15/02/2026
I’ve been seeing a lot of debate, fear, and misinformation around the proposed constitutional amendments in Zimbabwe, and honestly, many people are reacting emotionally without understanding how constitutions and law-making actually work. Some politicians are deliberately gaslighting people because they know most citizens don’t read the Constitution or understand the legal process.
Let me explain this in simple terms from what I have researched and understood. First, these amendments are mainly about governance structures, including how leadership is selected, how institutions function, and how the state is organised. This does not automatically remove democracy. Many democratic countries do not directly elect a President or Prime Minister; countries like South Africa, the UK, Germany, India, Japan, Canada, and Australia use parliamentary systems where Parliament chooses the head of government. Democracy is not only about directly voting for a President; it is about institutions, rule of law, Parliament, courts, and majority rule.
Now, let me explain how this Bill actually becomes law in Zimbabwe, because many people think it is being done secretly. The process is clear and constitutional. The Bill is first drafted by the Ministry of Justice and approved by Cabinet. After that, the exact wording must be published in the Government Gazette at least 90 days before Parliament debates it. This is to allow citizens, civil society, political parties, and the media to study and discuss it.
Then it goes to Parliament, where it is introduced, debated, scrutinised clause by clause, and voted on in the National Assembly and again in the Senate. For a constitutional amendment to pass, it does not just need 50%. It needs a very high threshold: at least two-thirds of all Members of Parliament and Senators must vote in favour. If they fail to reach two-thirds, the amendment fails. Even after Parliament passes it, anyone can still challenge it in the Constitutional Court, and the courts can strike it down if it violates constitutional principles. So Parliament is not an unchecked authority.
Many people are shouting that this must go to a referendum or it is illegal. This is simply not true and shows misunderstanding of Section 328 of the Constitution. Only certain protected parts, like the Bill of Rights and entrenched democratic clauses, require a referendum. Other sections, including governance structures and administrative arrangements, can legally be amended by Parliament with a two-thirds majority without a referendum.
Zimbabwe has already amended the Constitution multiple times since 2013 without a referendum, and no court declared those changes illegal. Zimbabwe has only had two major constitutional referendums in recent history, in 2000 and 2013, so the idea that every amendment must go to referendum is misinformation.
Globally, constitutions are not holy books that must never change. The US Constitution has been amended 27 times, India has amended its constitution over 100 times, and South Africa has amended its constitution several times since 1996. Constitutions are living documents that evolve with national realities.
The real debate should not be emotional slogans or fear-mongering, but serious questions like whether these changes strengthen or weaken accountability, whether they improve stability or concentrate power too much, and whether they help long-term development or harm democracy.

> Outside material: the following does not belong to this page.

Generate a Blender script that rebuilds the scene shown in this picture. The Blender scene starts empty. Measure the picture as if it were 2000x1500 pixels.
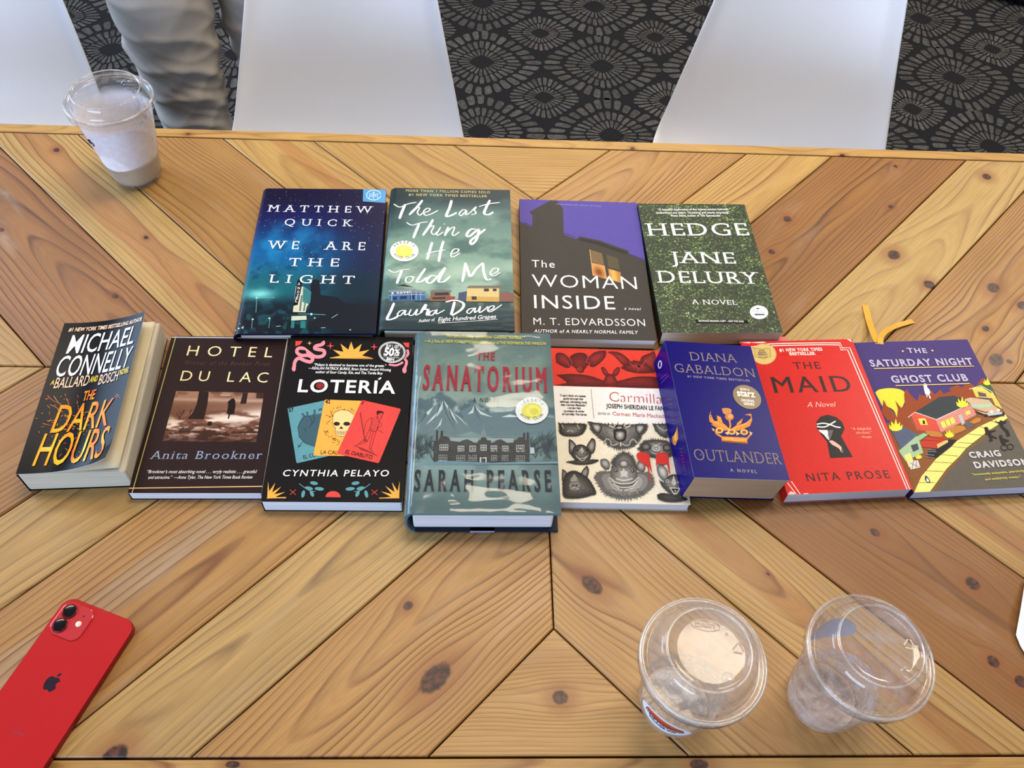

My personal view is that big national projects like dams, power stations, railways, education reforms, and industrialisation take 10 to 30 years, while politics works in 5-year cycles that encourage short-term populism instead of long-term nation-building.
Stability, policy continuity, and strong institutions matter for development. You can support or oppose these amendments, and that is your democratic right, but let’s debate with facts, not propaganda, misinformation, or emotions. Ignorance is expensive in politics. Knowledge is power. The choice is yours: follow those who mislead, or seek the truth yourself.